Para o ministro Edson Fachin, o direito à livre manifestação e o direito ao protesto, como o do movimento “antifascista” que pode ter levado à produção do relatório, não é infração penal e “não está, portanto, sujeita, seja à investigação penal, seja à atividade de inteligência”.
“A defesa da liberdade de expressão também é muito importante na atração dos investidores estrangeiros”, afirmou o ministro Luiz Fux, ao ressaltar os reflexos internacionais “quando se insinua esses relatórios que podem voltar nossa memória a um período bastante nebuloso”. “Uma investigação enviesada, que escolhe pessoas para investigar, revela uma inegável finalidade intimidadora do próprio ato de investigação. Esse efeito, como a própria ministra Rosa acaba de mencionar, de medo, efeito silenciador, inibe servidores públicos e professores e difunde, o que é pior de tudo, a cultura do medo. Esse relatório é a cultura do medo baseada em um nada político, em um nada jurídico”, completou Fux.
Já o ministro Ricardo Lewandowski frisou a importância de o STF estabelecer parâmetros claros à atividade de inteligência. “O que não se admite é que num Estado democrático de Direito se elabore dossiês sobre cidadãos dos quais constem informações quanto a suas preferências ideológicas, políticas, religiosas, culturais, artísticas ou, inclusive e especialmente, de caráter afetivo”, observou.

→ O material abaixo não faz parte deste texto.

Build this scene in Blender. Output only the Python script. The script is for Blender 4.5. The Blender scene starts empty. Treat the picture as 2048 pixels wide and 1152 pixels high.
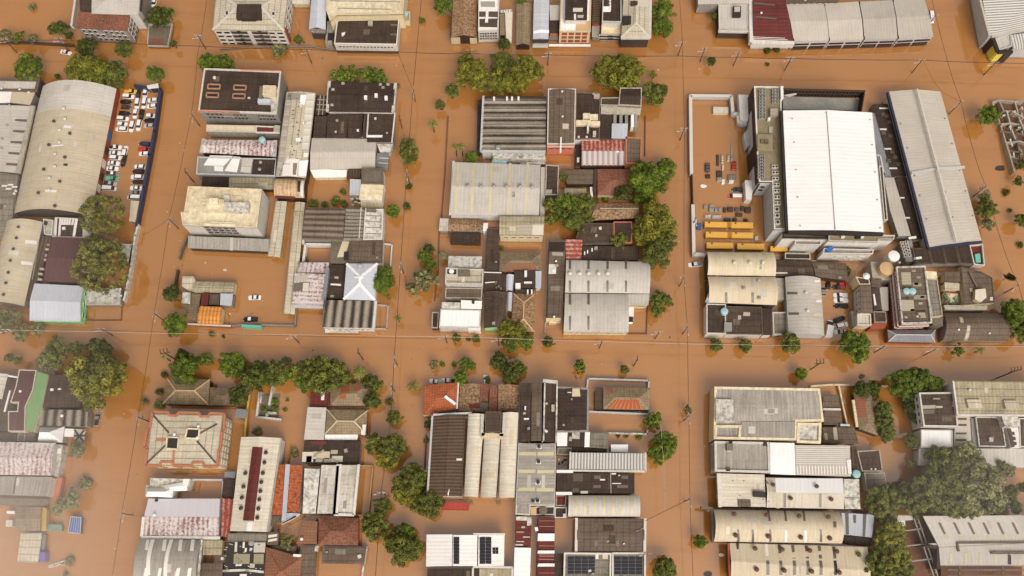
import bpy, math, random
from mathutils import Vector
R = random.Random(7); RW = random.Random(11)
SC = bpy.context.scene
COL = SC.collection
rad = math.radians

# ---------------- camera, sky, sun, exposure ----------------
CAMH, FPX, TILT = 290.0, 1780.0, rad(17.6)
cam = bpy.data.objects.new("camera", bpy.data.cameras.new("camera"))
COL.objects.link(cam)
cam.location = (0, 0, CAMH)
cam.rotation_euler = (TILT, 0, 0)
cam.data.sensor_width = 36.0
cam.data.lens = 36.0 * FPX / 2048.0
cam.data.clip_start, cam.data.clip_end = 1.0, 5000.0
SC.camera = cam
SUN_EL, SUN_AZ = rad(50), rad(158)
W = bpy.data.worlds.new("World"); SC.world = W; W.use_nodes = True
nt = W.node_tree; bg = nt.nodes["Background"]
sky = nt.nodes.new("ShaderNodeTexSky"); sky.sky_type = 'NISHITA'; sky.sun_disc = False
sky.sun_elevation, sky.sun_rotation = SUN_EL, SUN_AZ
sky.dust_density, sky.air_density, sky.ozone_density = 6.0, 1.0, 0.5
hs = nt.nodes.new("ShaderNodeHueSaturation"); hs.inputs["Saturation"].default_value = 0.12
tint = nt.nodes.new("ShaderNodeMix"); tint.data_type = 'RGBA'; tint.blend_type = 'MULTIPLY'
tint.inputs[0].default_value = 1.0; tint.inputs[7].default_value = (1.0, 0.955, 0.90, 1)
nt.links.new(sky.outputs[0], hs.inputs["Color"]); nt.links.new(hs.outputs[0], tint.inputs[6])
nt.links.new(tint.outputs[2], bg.inputs[0]); bg.inputs[1].default_value = 0.15
sl = bpy.data.lights.new("sun", 'SUN'); sl.energy = 1.1; sl.angle = rad(35); sl.color = (1, 0.95, 0.88)
so = bpy.data.objects.new("sun", sl); COL.objects.link(so); so.location = (0, -60, 200)
so.rotation_euler = Vector((math.sin(SUN_AZ) * math.cos(SUN_EL), math.cos(SUN_AZ) * math.cos(SUN_EL), math.sin(SUN_EL))).to_track_quat('Z', 'Y').to_euler()
SC.view_settings.view_transform = 'Standard'; SC.view_settings.look = 'None'
SC.view_settings.exposure = 0.12; SC.view_settings.gamma = 1.0
SC.cycles.max_bounces = 6; SC.cycles.diffuse_bounces = 3; SC.cycles.glossy_bounces = 2
SC.cycles.transparent_max_bounces = 6; SC.cycles.volume_bounces = 2
try: SC.cycles.use_denoising = True
except Exception: pass

# ---------------- picture <-> place ----------------
ST, CT = math.sin(TILT), math.cos(TILT)
def P(px, py, z=0.0):
    a, b = px - 1024.0, 576.0 - py
    d = Vector((a, b * CT + FPX * ST, b * ST - FPX * CT))
    t = (z - CAMH) / d.z
    return Vector((d.x * t, d.y * t, z))
def PX(v):
    x, y, z = v.x, v.y, v.z - CAMH
    depth = y * ST - z * CT; up = y * CT + z * ST
    return 1024 + x / depth * FPX, 576 - up / depth * FPX

# ---------------- materials ----------------
def lin(c, k=0.77):
    return tuple((((v / 255.0) / 12.92) if v / 255.0 <= .04045 else (((v / 255.0) + .055) / 1.055) ** 2.4) * k for v in c) + (1.0,)
MATS = {}
class NG:
    def __init__(s, name):
        s.m = bpy.data.materials.new(name); s.m.use_nodes = True
        s.t = s.m.node_tree; s.b = s.t.nodes["Principled BSDF"]
    def n(s, typ, **kw):
        q = s.t.nodes.new(typ)
        for k, v in kw.items(): setattr(q, k, v)
        return q
    def l(s, a, b): s.t.links.new(a, b)
    def math(s, op, a, b=None, c=None):
        q = s.n("ShaderNodeMath", operation=op)
        for i, v in enumerate((a, b, c)):
            if v is None: continue
            if isinstance(v, (int, float)): q.inputs[i].default_value = v
            else: s.l(v, q.inputs[i])
        return q.outputs[0]
    def noise(s, vec, scale, detail=3.0, rough=.6):
        q = s.n("ShaderNodeTexNoise"); q.inputs["Scale"].default_value = scale
        q.inputs["Detail"].default_value = detail; q.inputs["Roughness"].default_value = rough
        s.l(vec, q.inputs["Vector"]); return q.outputs[0]
    def vmul(s, vec, v):
        q = s.n("ShaderNodeVectorMath", operation='MULTIPLY'); s.l(vec, q.inputs[0]); q.inputs[1].default_value = v
        return q.outputs[0]
    def mix(s, f, a, b, mode='MIX'):
        q = s.n("ShaderNodeMix", data_type='RGBA', blend_type=mode)
        for i, v in ((0, f), (6, a), (7, b)):
            if isinstance(v, (int, float)): q.inputs[i].default_value = v
            elif isinstance(v, tuple): q.inputs[i].default_value = v
            else: s.l(v, q.inputs[i])
        return q.outputs[2]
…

Ao votar, Alexandre de Moraes destacou que o dossiê contra servidores antifascistas lista, Estado por Estado, a relação de policiais supostamente opositores do governo. “Uma coisa é estabelecer, através de troca de informações, em tese, que há uma possibilidade de greve de policiais que possa gerar insegurança pública. Isso é importante nos relatórios de inteligência para se evitar o caos social. Uma coisa é a troca de informações, relatórios de inteligência para se verificar eventuais manifestações que possam interromper, como houve na greve dos caminhoneiros, o abastecimento. São fatos – você analisa fatos. Outra coisa é começar a planilhar, Estado por Estado, policiais militares, civis, que são lideranças eventualmente contra o governo, lideranças contra manifestações realizadas a favor do governo”, disse Moraes.
Ex-ministro da Justiça do governo Temer e ex-secretário de Estado do governo de São Paulo, Moraes disse que não importa se o policial militar, civil, rodoviário federal ou federal é “a favor politicamente A ou B, se vota em A, B, C, se professa determinada religião ou crença filosófica”.
Apesar de acompanhar a maioria, o presidente do STF Dias Toffoli elogiou a atuação do ministro da Justiça e Segurança Pública, André Mendonça, e disse que ele se mostrou transparente ao encaminhar à Corte todas as informações solicitadas para o julgamento.
“Registro as menções feitas à atuação absolutamente correta do ministro da Justiça, André Mendonça. É necessário registrar, eu dou o testemunho de 20 anos que eu conheço esse servidor público da maior qualidade. Sua Excelência atuou da maneira mais correta e deu toda transparência a este STF”, disse Toffoli.